The Arizona State football team moved quickly to calm the noise around Kenny Dillingham’s name popping up in the Michigan coaching rumor mill, with athletic director Graham Rossini acknowledging contract talks and calling the moment “exciting” for the Sun Devils as they work through details to keep their head coach in place.
Dillingham, though, made the Michigan part of the story a lot simpler. In an interview cited by On3, he said the Wolverines never offered him the head coaching job and that the chatter never reached anything close to that stage. “I never got offered a job. None of that ever, ever happened, and it never got to that point,” Dillingham said.

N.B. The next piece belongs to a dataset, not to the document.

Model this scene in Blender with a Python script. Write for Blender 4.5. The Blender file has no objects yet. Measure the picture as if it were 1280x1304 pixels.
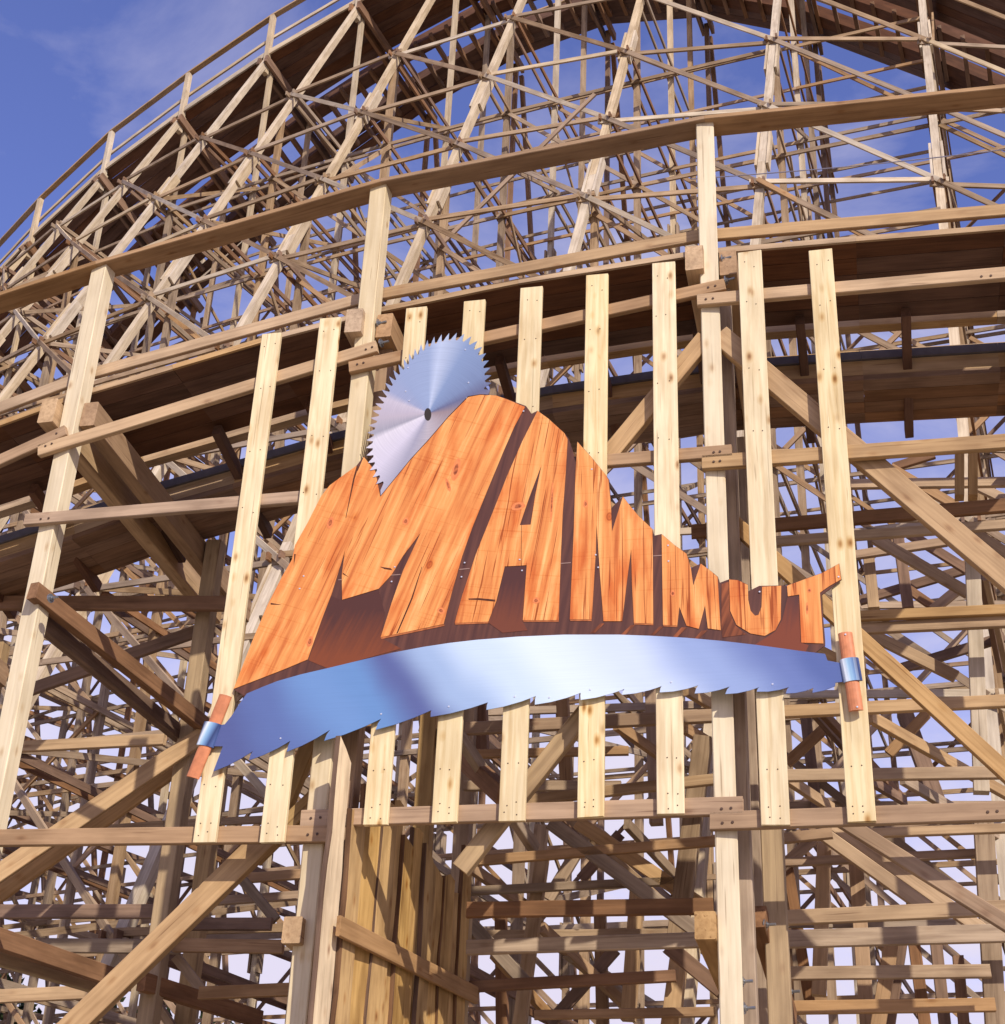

He still went out of his way to respect what Michigan represents. Dillingham described the job as an “unbelievable” opportunity with major resources, people committed to winning, and a roster that’s already positioned to compete.
In the same On3 report, he added that whoever lands the role will be stepping into one of the best brands and best-supported programs in the country.
That combination, a clear denial paired with admiration for the job, fits how these coaching cycles often go. Dillingham didn’t pretend Michigan isn’t a premier destination, but he just rejected the idea that he was ever actually in it.
The other piece of the puzzle is that the Arizona State football team has been working to lock him down in the first place. Rossini publicly discussed ongoing negotiations, stressing how much the school values Dillingham’s leadership and the trajectory since his first year in Tempe.
And that work appears to have produced a concrete outcome. On3 reported that Dillingham agreed to a contract extension with Arizona State, a deal that includes a staff salary pool up to $11 million and averages $7.5 million per year for Dillingham, according to Pete Nakos.
So if Michigan rumors were the spark, Dillingham’s message was about having no offer, no near-miss, and a clear path forward where he’s already planted.